General Motors is one of many companies in Michigan using state tax breaks to comply with environmental laws. (Creative Commons photo by Ahren D via Flickr)
Some of Michigan’s largest polluting corporations are receiving millions in tax breaks for installing environmental control equipment that is required under state and federal law. With the state facing an ongoing budget crisis, some say these tax breaks have become a costly and unnecessary entitlement program.
American Electric Power operates the DC Cook nuclear power plant south of Benton Harbor which provides power to a customer base that is mostly in Indiana. AEP claims $14.4 billion in revenues and $1.3 billion in earnings in 2008, it is one of the largest power companies in the U.S. Through tax breaks, Michigan has played a role in the success of this company, but by subsidizing more than $211 million in pollution control equipment at AEP’s nuclear plant, state and local governments have lost out on millions in revenue since 1999.
“As far as pollution prevention exemptions go, they really help the environment and customers,” said DC Cook spokesman Bill Schalk, “Because we are a regulated utility, reducing the cost of business through tax exemptions reduces costs to rate payers.”
Schalk described the use of pollution control technology at his plant as voluntary.
“We can get a tax exemption just as you as an individual can get one for buying Energy Star products.”
But while individuals can safely and legally run a household with appliances that don’t have an Energy Star rating, a nuclear plant cannot operate without a containment facility or emergency backup system.
According to the Michigan Department of Environmental Quality, “[e]xamples of equipment at nuclear power plants that qualify for partial exemption are the containment structures, the containment spray systems, the emergency core cooling systems, the gaseous waste disposal systems, the emergency power generating systems and the radiation monitoring equipment.”
Consumers Energy, Entergy, General Motors, Dow Chemical and Detroit Edison have also received millions in public support through the pollution control tax breaks. Some lesser known companies such as Otsego Paper, the cement companies Holcin and Lafarge Midwest Inc.,and Cadillac Asphalt LLC have also benefited.

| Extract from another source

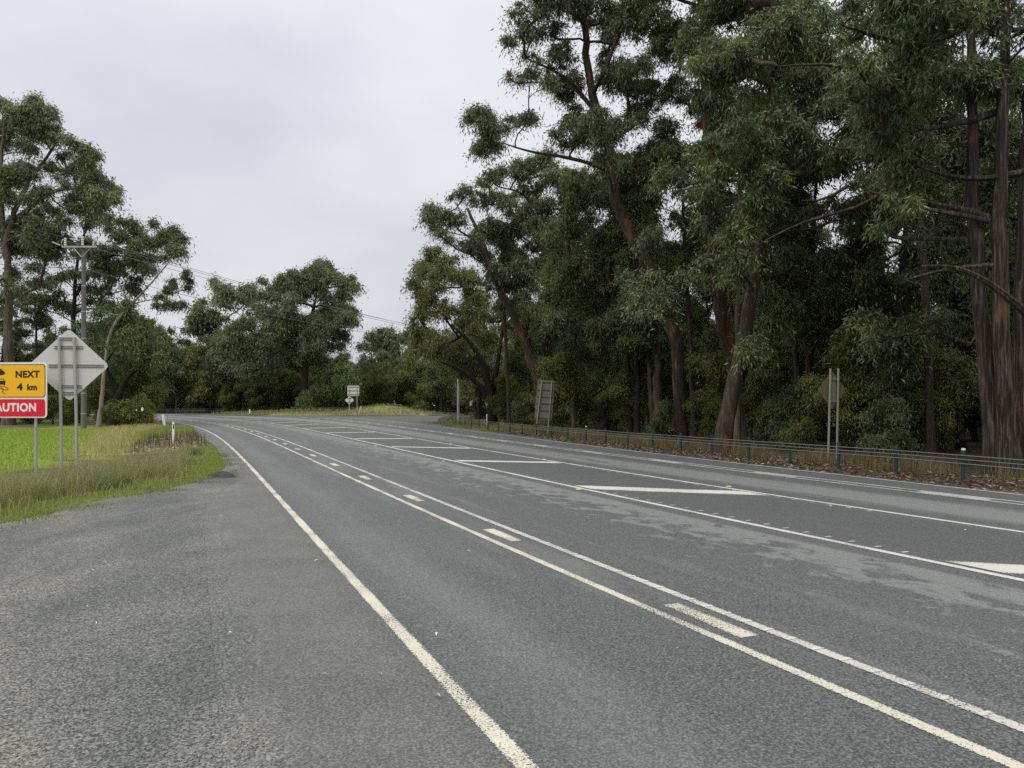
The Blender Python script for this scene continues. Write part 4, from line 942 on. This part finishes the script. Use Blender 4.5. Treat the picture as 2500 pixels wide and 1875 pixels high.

Lafarge Midwest Inc., which operates a cement plant in Alpena, received more than $21 million in exemptions for air pollution control technology since 2001. Yet in 2007 the company released 360 lbs of mercury into the air, the most of any Great Lakes cement plant, and was ranked by EPA as the second-largest mercury polluter in the state, according to a report by Great Lakes Echo, a project of the Knight Center for Environmental Journalism at Michigan State University.
The Michigan Treasury Department website has published a list of the air pollution control technology tax expenditures through 2008.
According to the Treasury Department, air and water pollution control technology sale and use tax exemptions will cost the state $48 million in 2009 and state and local property tax exemptions for companies using these pollution control technologies will cost $160 million.
“More often than not the tax credits are for equipment they are required to install under the Clean Air Act or other regulations,” said Bob McCann, spokesman for the Michigan Department of Environmental Quality, only very rarely does a company go beyond what is required by law in installation of pollution control measures.
One common argument for tax breaks is that they can help persuade a job-providing industry not to relocate out of state.
But utility companies seem unlikely to move.
Atlas Gas and Oil, for example, a company that extracts natural gas from wells across Northern Michigan and appears to be the largest recipient of water pollution control tax exemptions. It has collected tens of millions in tax breaks over the last decade.
The Treasury Department website has published a list of water pollution related exemptions through 2008.
Dave Dempsey, environmental consultant and former environmental adviser to then-Gov. James Blanchard, said in an interview it’s time to end these tax breaks and use the revenue collected to fund state environmental programs.
“We’re essentially paying them for things they have been required to do for some time. It might still make sense if the breaks were limited to companies that go way beyond minimum compliance requirements, but instead, it’s become an entitlement program.”
Editor’s Note: This story has been updated to reflect clarified information about the state subsidizing more than $211 million in pollution control equipment at AEP’s nuclear plant near Benton Harbor.